2. We must aim for the Weekly Worker to play a leading role in promoting democratic functioning and communist politics in YP/JCP by providing a strong and consistent pole of principled Marxist politics, which seeks to counter the inevitable pull to the right. It should attempt to feature and engage actively with YP/JCP groups and activists who partially share our aims: for example, by inviting guest contributions, featuring debates, etc.

Irrespective of our success or otherwise in getting people to contribute, the Weekly Worker remains our main political instrument. Comrades should be ordering extra papers and attempting to distribute them at local YP/JCP meetings.

3. We urge the Why Marx? grouping to develop a study/education and discussion programme, ideally also reaching out to others who support political democracy and communist politics in YP/JCP. This could concentrate on questions posed by the new party in the process of its formation:

4. Our Draft programme provides our political orientation in the policy debates which will inevitably arise both in the process of formation of the new party and once it is formed, to the extent that there is any opening for discussion of policy not controlled by the secretive central leadership group.

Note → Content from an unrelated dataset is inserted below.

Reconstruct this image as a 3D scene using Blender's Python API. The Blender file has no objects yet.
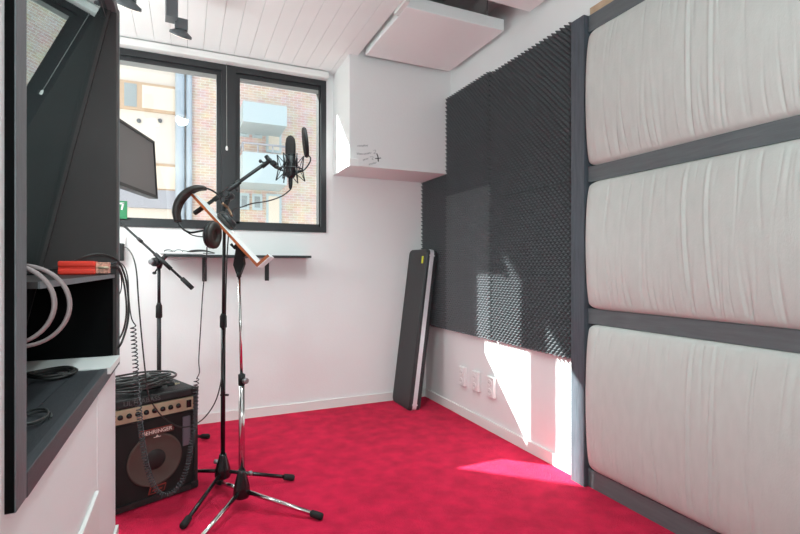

We can select issues for attempts to make an agitational intervention, depending on what is posed by the immediate conjuncture. At present, our primary agitational focuses are the questions of the democratic functioning of YP/JCP, and questions of opposition to imperialism: in particular round the Ukraine war, Nato and rearmament, and round going beyond opposition to the Gaza war to opposition to Zionism as an ‘exclusion colony’ project.